Fires start when an ignition source sets off combustible material. Runaway fires occur when that combustible material is linked to vulnerable structures. With all of its interconnected wooden buildings, Chicago was a tinderbox waiting for a spark. As the legend has it, Mrs. O'Leary's cow knocked over a lantern in October, 1871, and set off North America's most famously destructive fire.
The combustible material that has fuelled the great market conflagration of 2008 was the hundreds of billions of dollars in mortgages written to Americans who had neither savings nor a record of steady employment. The first tinder of this wildfire was placed in 1938, when then-president Franklin Delano Roosevelt created the Federal Home Mortgage Association (a.k.a. Fannie Mae) "to help people buy homes and encourage the building of affordable housing." After Fannie Mae was privatized in 1968, Washington intervened in the market once again to facilitate the establishment of brother institution Freddie Mac "to expand the secondary [i.e. securitized]mortgage market." While both companies were supposedly independent private corporations, their close association with Washington attracted the same triple-A credit rating as the U.S. Treasury, and they clearly acted as federal policy arms.
Over the years, Fannie Mae and Freddie Mac's government-encouraged easy credit practices spread throughout the U.S. financial system. Even people with prime-rated first mortgages were swayed by easy money and ever-rising house prices to take "second lien" mortgages to renovate their homes, buy a car or simply splurge in what turned into the greatest debt-fuelled shopping spree the world has ever seen. Credit card issuers rushed to join the easy money fray. Consumer debt continually set new records. Combustible material was piling up everywhere, waiting for an ignition source. That spark was the first major downturn in house prices since the Great Depression.
When homes fell to values below their mortgages, people simply stopped making payments, often getting months of free rent before foreclosure. Those who had signed adjustable-rate mortgages, offering low initial "teaser" rates, found their monthly payments notching upwards. As more and more people abandoned their mortgages, the housing market collapsed, and the fire raged out of control.
The mortgage meltdown was serious on its own, but was initially confined to the U.S. housing and finance industries. How did it become a national and then global economic conflagration? It spread through other structures which packaged combustible mortgages with other assets and derivatives. These securities, including collateralized debt obligations (CDOs) and structured investment vehicles (SIVs) were sold to investors secure in the knowledge that they had been assigned the financial equivalent of the highest fire protection rating by credit agencies - triple-A. Amazingly, the world's most sophisticated financial experts, including the storied gnomes in the Union Bank of Switzerland, believed that these structures were inflammable.
Now, the fires rage on and the world's political leaders have turned into ad hoc firefighters.

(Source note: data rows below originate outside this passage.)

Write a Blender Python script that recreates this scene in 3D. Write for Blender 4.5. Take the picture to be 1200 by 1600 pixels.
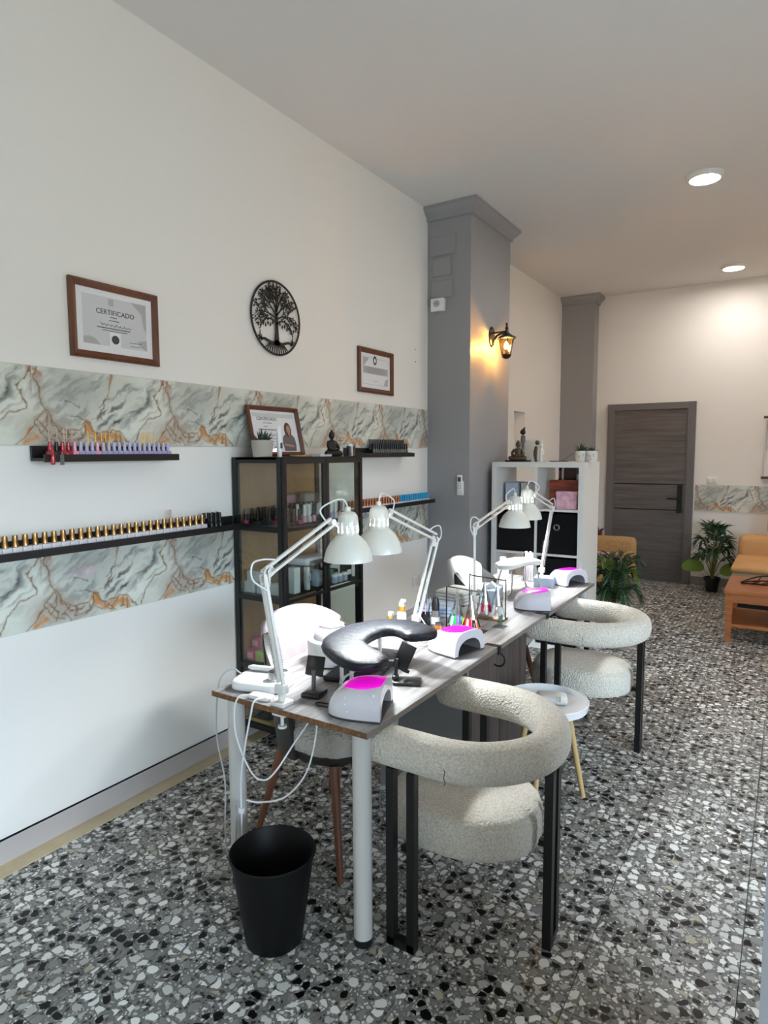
import bpy, bmesh, math, random
from mathutils import Vector, Matrix
random.seed(7)
for o in list(bpy.data.objects): bpy.data.objects.remove(o)
SC = bpy.context.scene
COL = SC.collection
PI = math.pi
cos, sin, rad = math.cos, math.sin, math.radians

# ------------------------------------------------------------------ camera
cam_d = bpy.data.cameras.new('camera'); cam = bpy.data.objects.new('camera', cam_d); COL.objects.link(cam)
_yaw, _pit, _rol = rad(32.4536), rad(5.27718), rad(0.26358)
_f = Vector((-sin(_yaw)*cos(_pit), cos(_yaw)*cos(_pit), -sin(_pit)))
_r = Vector((cos(_yaw), sin(_yaw), 0)); _d = _f.cross(_r)
_r2 = _r*cos(_rol)+_d*sin(_rol); _d2 = -_r*sin(_rol)+_d*cos(_rol)
M = Matrix((_r2, -_d2, -_f)).transposed().to_4x4(); M.translation = Vector((2.547, 0, 1.6))
cam.matrix_world = M
cam_d.sensor_fit = 'VERTICAL'; cam_d.sensor_height = 32.0; cam_d.lens = 32.0*1000/1600
cam_d.clip_start = .05; cam_d.clip_end = 60
SC.camera = cam
# ------------------------------------------------------------------ world, exposure
SC.view_settings.view_transform = 'Standard'; SC.view_settings.look = 'None'
SC.view_settings.gamma = 1; SC.view_settings.use_curve_mapping = False
SC.view_settings.exposure = 0.45
W = bpy.data.worlds.new('daylight'); SC.world = W; W.use_nodes = True
_tc = W.node_tree.nodes.new('ShaderNodeTexCoord'); _sx = W.node_tree.nodes.new('ShaderNodeSeparateXYZ'); _rp = W.node_tree.nodes.new('ShaderNodeValToRGB')
W.node_tree.links.new(_tc.outputs['Generated'], _sx.inputs[0]); W.node_tree.links.new(_sx.outputs[2], _rp.inputs[0])
_rp.color_ramp.elements[0].position = 0; _rp.color_ramp.elements[0].color = (.17, .17, .17, 1)      # street
_rp.color_ramp.elements[1].position = .06; _rp.color_ramp.elements[1].color = (.67, .79, 1.0, 1)     # sky
W.node_tree.links.new(_rp.outputs[0], W.node_tree.nodes['Background'].inputs[0])
W.node_tree.nodes['Background'].inputs[1].default_value = 17
# the shop window on the street side, right of the photographer: daylight comes in through it
pl = bpy.data.lights.new('window_daylight', 'AREA'); pl.shape = 'RECTANGLE'; pl.size = 2.15; pl.size_y = 4.2
pl.cycles.is_portal = True
plo = bpy.data.objects.new('window_daylight', pl); COL.objects.link(plo)
plo.location = (5.38, .2, 1.195); plo.rotation_euler = (0, rad(90), 0)

# ------------------------------------------------------------------ materials
def s2l(c):
    return tuple((x/12.92 if x <= .04045 else ((x+.055)/1.055)**2.4) for x in c)
def rgb(r, g, b): return s2l((r/255, g/255, b/255))
def mat(name, col, rough=.5, metal=0, spec=.5, bump=None, var=None, trans=0, coat=0, emit=None, alpha=1, coords='Object', sheen=0):
    m = bpy.data.materials.new(name); m.use_nodes = True
    nt = m.node_tree; b = nt.nodes['Principled BSDF']; L = nt.links
    b.inputs['Base Color'].default_value = (*col, 1); b.inputs['Roughness'].default_value = rough
    b.inputs['Metallic'].default_value = metal; b.inputs['Specular IOR Level'].default_value = spec
    b.inputs['Transmission Weight'].default_value = trans; b.inputs['Coat Weight'].default_value = coat
    b.inputs['Alpha'].default_value = alpha; b.inputs['Sheen Weight'].default_value = sheen
    if emit:
        b.inputs['Emission Color'].default_value = (*emit[0], 1); b.inputs['Emission Strength'].default_value = emit[1]
    if bump or var:
        tc = nt.nodes.new('ShaderNodeTexCoord')
    if bump:
        sc, st, dist = bump[:3]
        n = nt.nodes.new('ShaderNodeTexNoise'); n.inputs['Scale'].default_value = sc; n.inputs['Detail'].default_value = 4
        L.new(tc.outputs[coords], n.inputs['Vector'])
        bp = nt.nodes.new('ShaderNodeBump'); bp.inputs['Strength'].default_value = st; bp.inputs['Distance'].default_value = dist
        L.new(n.outputs['Fac'], bp.inputs['Height']); L.new(bp.outputs['Normal'], b.inputs['Normal'])
    if var:
        sc, c2, stretch = var
        mp = nt.nodes.new('ShaderNodeMapping'); mp.inputs['Scale'].default_value = stretch
        n = nt.nodes.new('ShaderNodeTexNoise'); n.inputs['Scale'].default_value = sc; n.inputs['Detail'].default_value = 6; n.inputs['Roughness'].default_value = .6
        L.new(tc.outputs[coords], mp.inputs['Vector']); L.new(mp.outputs['Vector'], n.inputs['Vector'])
        rp = nt.nodes.new('ShaderNodeValToRGB'); rp.color_ramp.elements[0].position = .32; rp.color_ramp.elements[1].position = .68
        rp.color_ramp.elements[0].color = (*col, 1); rp.color_ramp.elements[1].color = (*c2, 1)
        L.new(n.outputs['Fac'], rp.inputs['Fac']); L.new(rp.outputs['Color'], b.inputs['Base Color'])
    return m
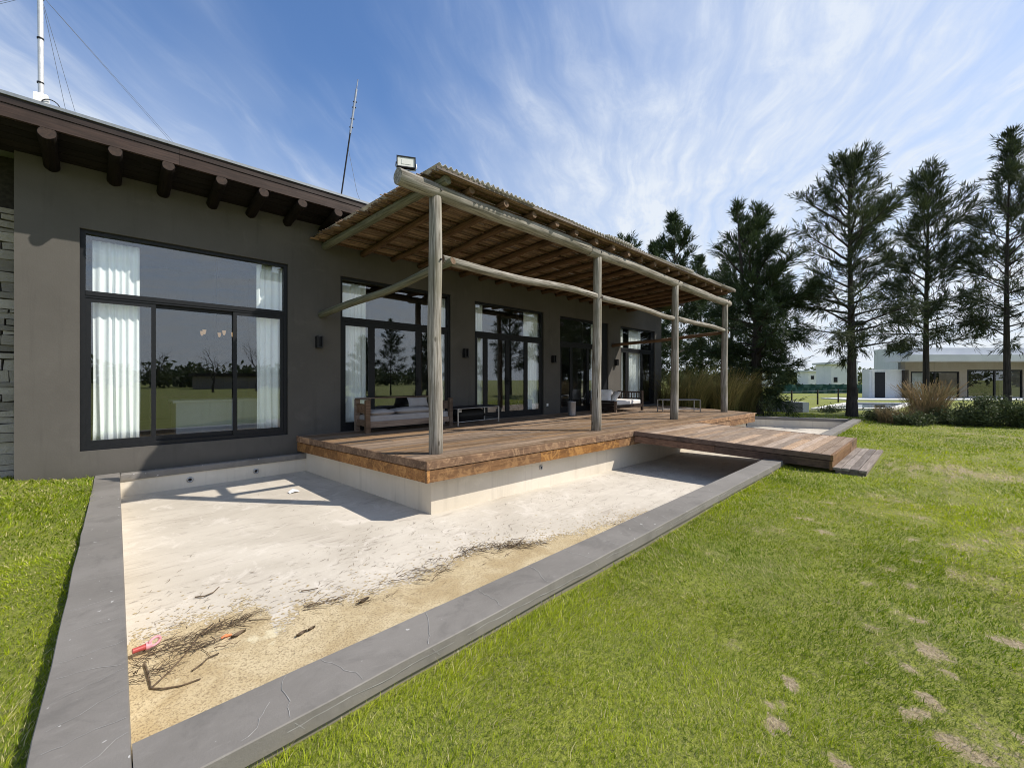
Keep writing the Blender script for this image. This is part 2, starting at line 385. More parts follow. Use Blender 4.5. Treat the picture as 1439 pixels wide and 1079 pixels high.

But if the managers and boards of sophisticated global financial institutions failed to comprehend the nature of these devilishly clever financial structures, what chance do politicians and the general public have? Some think we need to move away from free markets to strong government controls. But, as illustrated in the Fannie Mae and Freddie Mac debacles, it was the hand of government that helped create the original kindling for the big fire. Bitter experience with socialist policies has demonstrated time and again that the proper role of government is to set the rules, and leave playing the game to the private sector.
That raises the question as to whether current rules are adequate. Well, how could they be? The financial world has changed dramatically. A year or two ago, how many of my readers had ever heard of credit default swaps? Now there are trillions of dollars worth of these instruments traded globally. They have become a crucial element of today's debt markets because they provide insurance in the event a debtor fails to pay.
Unlike a stock market investor, the purchaser of a credit default swap must rely on an individual counterparty to make good on the obligation. The time has come for a regulated clearinghouse for credit default swaps.
Some are calling for regulation of all derivatives trading, but that could be both impractical and counterproductive. What about those now notorious CDOs, and SIVs? Perhaps there is some regulatory role, but the plain fact is that this conflagration has burned so deeply that investors will no longer buy super complex securities they don't understand. And the Wall Street brokerages that survived have either been bought by or converted into traditional banks, which are subject to much stronger reserve obligations and other regulatory requirements.
There will be no longer be a market for instruments that only the young geniuses from Ivy League business schools understand, so the best and brightest will need to find real economy jobs that actually benefit society. It will be a simpler, more financially fire-resistant world. Mrs. O'Leary would have liked that.